Important safety tips for real estate agents

Data pix.

DENVER – September is National Realtor Safety Month. With the recent attack of an agent in Los Angeles, Adam Contos, the CEO of Denver-based RE/MAX has some important safety tips for agents.

“Our goal is to minimize the number of times real estate agents are victimized and their clients are victimized while they are out looking at houses as well," Contos said.

Contos’ background in the military and with the Douglas County Sheriff’s Office gives him expertise on keeping people safe.

“I was a police officer. I taught police academy classes. I taught SWAT schools, sniper schools. And fundamentally, I was teaching police officers how to stay alive. Many of those same principles fit into real estate agent safety or, really, the public’s safety, for that matter," he said.

Before he became CEO of RE/MAX, Contos trained agents across the country on how to prepare themselves to stay safe.

"It was really cool. I actually had agents coming up to me saying, 'You helped me in this bad situation, I used some of those principles you were teaching'," he said.

Contos shared tips that real estate agents can use to keep themselves safe on the job: Awareness, Avoidance, Deescalation and Response.

“Ultimately, the best way to prevent being a victim of a crime is to recognize that you’re entering a situation where you could become a victim and avoid that situation to begin with.

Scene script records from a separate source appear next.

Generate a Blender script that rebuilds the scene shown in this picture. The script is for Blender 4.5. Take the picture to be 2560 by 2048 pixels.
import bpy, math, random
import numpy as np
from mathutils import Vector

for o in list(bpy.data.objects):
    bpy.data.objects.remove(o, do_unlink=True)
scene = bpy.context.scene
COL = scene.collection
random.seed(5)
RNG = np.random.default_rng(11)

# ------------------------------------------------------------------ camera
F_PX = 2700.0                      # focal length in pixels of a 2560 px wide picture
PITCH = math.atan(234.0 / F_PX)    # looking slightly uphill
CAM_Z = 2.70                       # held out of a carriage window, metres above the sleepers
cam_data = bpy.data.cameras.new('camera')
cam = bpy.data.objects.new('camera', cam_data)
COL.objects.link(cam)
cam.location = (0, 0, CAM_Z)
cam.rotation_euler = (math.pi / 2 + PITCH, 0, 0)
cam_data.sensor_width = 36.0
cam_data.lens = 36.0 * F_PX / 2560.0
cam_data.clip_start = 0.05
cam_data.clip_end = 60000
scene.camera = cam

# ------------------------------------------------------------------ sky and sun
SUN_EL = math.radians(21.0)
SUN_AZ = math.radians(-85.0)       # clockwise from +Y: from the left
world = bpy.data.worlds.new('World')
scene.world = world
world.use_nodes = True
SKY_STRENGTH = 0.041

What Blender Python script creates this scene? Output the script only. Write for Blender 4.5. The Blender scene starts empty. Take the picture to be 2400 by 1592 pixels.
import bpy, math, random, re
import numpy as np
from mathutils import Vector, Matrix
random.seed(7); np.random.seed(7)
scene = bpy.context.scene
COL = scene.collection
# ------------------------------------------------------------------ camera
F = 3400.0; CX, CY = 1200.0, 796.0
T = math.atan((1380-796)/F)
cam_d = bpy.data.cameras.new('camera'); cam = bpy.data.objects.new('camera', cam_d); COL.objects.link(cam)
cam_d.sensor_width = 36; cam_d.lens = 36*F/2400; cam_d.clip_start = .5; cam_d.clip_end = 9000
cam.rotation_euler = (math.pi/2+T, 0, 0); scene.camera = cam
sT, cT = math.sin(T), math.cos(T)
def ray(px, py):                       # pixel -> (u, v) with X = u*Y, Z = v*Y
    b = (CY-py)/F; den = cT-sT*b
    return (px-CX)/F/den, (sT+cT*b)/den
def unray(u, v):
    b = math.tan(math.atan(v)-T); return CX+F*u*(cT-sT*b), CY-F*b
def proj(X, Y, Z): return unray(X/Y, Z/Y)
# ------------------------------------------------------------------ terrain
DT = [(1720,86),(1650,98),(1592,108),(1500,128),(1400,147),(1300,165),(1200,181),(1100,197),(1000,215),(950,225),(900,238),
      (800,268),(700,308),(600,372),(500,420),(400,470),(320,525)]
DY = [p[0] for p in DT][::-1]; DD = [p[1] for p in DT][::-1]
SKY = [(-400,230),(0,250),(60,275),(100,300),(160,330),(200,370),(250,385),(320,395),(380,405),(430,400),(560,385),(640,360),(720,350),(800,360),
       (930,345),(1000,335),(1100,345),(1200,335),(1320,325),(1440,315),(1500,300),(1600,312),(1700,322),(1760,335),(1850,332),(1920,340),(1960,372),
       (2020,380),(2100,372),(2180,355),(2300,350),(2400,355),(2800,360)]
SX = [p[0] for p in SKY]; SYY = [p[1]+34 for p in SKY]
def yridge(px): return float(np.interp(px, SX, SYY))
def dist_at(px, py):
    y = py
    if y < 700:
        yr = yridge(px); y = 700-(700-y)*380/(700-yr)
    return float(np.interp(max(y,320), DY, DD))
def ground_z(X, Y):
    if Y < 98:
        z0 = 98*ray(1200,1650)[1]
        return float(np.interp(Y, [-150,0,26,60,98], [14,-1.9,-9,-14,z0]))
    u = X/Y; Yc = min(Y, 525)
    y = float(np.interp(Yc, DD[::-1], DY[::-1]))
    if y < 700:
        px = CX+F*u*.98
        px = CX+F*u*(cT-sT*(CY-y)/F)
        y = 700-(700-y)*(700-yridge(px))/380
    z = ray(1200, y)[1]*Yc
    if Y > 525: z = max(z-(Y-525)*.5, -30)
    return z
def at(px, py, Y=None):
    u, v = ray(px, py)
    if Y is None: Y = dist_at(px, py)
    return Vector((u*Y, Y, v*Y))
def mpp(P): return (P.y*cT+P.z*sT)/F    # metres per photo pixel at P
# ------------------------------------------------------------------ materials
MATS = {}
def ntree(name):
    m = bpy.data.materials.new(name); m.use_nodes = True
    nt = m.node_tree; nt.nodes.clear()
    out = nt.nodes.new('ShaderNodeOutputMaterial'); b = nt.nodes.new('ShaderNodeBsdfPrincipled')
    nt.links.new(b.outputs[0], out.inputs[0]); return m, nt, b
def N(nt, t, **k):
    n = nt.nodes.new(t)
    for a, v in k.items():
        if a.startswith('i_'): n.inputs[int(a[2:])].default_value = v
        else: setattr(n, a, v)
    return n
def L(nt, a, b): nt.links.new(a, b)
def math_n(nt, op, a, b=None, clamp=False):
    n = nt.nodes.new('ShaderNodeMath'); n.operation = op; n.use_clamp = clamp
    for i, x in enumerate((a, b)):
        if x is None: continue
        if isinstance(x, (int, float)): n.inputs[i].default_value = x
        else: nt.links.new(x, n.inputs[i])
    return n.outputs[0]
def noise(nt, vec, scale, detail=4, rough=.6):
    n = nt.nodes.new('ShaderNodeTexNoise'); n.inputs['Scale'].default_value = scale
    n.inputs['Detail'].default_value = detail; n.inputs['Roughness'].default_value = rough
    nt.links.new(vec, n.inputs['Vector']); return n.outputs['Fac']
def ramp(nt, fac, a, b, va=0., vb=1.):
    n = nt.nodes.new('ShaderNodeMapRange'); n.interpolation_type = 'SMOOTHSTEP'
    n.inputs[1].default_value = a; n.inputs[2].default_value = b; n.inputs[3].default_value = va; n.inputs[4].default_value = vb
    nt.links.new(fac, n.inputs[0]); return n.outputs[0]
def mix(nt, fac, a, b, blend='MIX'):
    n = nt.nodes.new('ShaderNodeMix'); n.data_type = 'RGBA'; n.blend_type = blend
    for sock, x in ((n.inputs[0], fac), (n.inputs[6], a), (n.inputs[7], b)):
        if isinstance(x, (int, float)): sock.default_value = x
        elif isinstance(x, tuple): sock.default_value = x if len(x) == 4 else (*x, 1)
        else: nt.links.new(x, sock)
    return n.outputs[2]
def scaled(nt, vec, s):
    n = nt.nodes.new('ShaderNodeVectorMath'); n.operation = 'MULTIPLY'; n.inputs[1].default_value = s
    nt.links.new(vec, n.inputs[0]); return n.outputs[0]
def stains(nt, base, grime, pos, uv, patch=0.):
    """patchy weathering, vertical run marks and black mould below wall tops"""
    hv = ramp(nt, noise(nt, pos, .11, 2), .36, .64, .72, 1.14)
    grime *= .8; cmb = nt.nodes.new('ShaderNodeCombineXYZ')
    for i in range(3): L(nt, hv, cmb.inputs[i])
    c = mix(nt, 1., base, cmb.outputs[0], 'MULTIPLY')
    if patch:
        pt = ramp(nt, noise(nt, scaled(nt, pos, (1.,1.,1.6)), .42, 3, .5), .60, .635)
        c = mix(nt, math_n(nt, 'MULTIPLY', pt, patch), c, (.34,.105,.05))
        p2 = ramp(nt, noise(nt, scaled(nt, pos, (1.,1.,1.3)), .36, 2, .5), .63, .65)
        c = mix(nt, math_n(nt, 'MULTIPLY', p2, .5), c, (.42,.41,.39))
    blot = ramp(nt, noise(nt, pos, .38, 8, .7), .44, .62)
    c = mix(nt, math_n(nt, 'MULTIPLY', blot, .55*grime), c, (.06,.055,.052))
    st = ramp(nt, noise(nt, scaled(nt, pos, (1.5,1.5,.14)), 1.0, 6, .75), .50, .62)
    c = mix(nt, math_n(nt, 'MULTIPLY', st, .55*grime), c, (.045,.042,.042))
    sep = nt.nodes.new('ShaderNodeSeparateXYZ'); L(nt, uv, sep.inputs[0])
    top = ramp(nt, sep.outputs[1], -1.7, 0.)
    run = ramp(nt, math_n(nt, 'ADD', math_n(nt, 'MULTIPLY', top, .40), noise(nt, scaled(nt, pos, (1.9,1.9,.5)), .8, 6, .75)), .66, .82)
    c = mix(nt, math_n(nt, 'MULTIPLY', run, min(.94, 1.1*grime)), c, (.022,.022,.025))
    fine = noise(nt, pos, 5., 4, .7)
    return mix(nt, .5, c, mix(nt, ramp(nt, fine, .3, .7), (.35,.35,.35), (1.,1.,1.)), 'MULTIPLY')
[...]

We have our head in our device now and we don’t see the things going on around them. We want people to be a little more aware of what is going on around them, recognize potentially dangerous situations and do something about it," he said.

Contos suggests paying attention to signs around you and don’t ignore those signs.

“Listen to your gut. Our gut instinct tells us a lot. It’s called a survival instinct. When we think there’s something wrong, there generally is. We just have to find it," he said.

If you end up in a situation that becomes tense, how do you get out of that situation? Contos’ advice: do something.

“It’s fight or flight, how do you deal with it? You’re in it, you just can’t avoid it. Don’t stand by and become a victim, do something. Same if you are on an airplane and there is an emergency, they tell you, be aware, know what to do and do it," he said.

Recently, a real estate agent was reportedly attacked in Commerce City. She pulled out a gun and fired at her attacker. Contos said it’s important to train and practice with whatever method you chose to use, and seek professional help.

“The more you can train your brain to think ahead of time to think about these situations and 'What would I do if…,' that’s what you’re going to reflect upon if you get into a bad situation occurs," he said. “We’re not just being good real estate agents in our space, we are being good members of society by recognizing criminal activity or recognizing something is not the way it should be and helping each other.”

Rachel Edelman, an agent with RE/MAX Professionals of Cherry Creek, said she thinks about safety constantly.

“I am by myself for 99% of showings. So definitely when I am by myself and going into a stranger's home, I am on high alert. I will text a family member and [say] 'I’m here at this address, check on me in 15 minutes.' I don’t do open houses by myself. I usually try to have a lender or an inspection company with me," Edelman said.

She also said other agents post about their experiences on social media, which she finds helpful.

According to the National Association of Realtors 2019 Member Safety Report:

o             33% of realtors experienced a situation that made them fear for their personal safety or safety of their personal information.

o             The typical realtor reported feeling unsafe less than once a year (54%) in terms of personal safety, but unsafe in terms of personal information every few months or more often (61%).

o             5% of realtors said they had been a victim of a crime while working as a real estate professional.

o             44% of members choose to carry self-defense weapons.

o             35% of men and 49% of women carry a self-defense weapon or tool.

o             53% of members use a smartphone safety app to track whereabouts and alert colleagues in case of an emergency.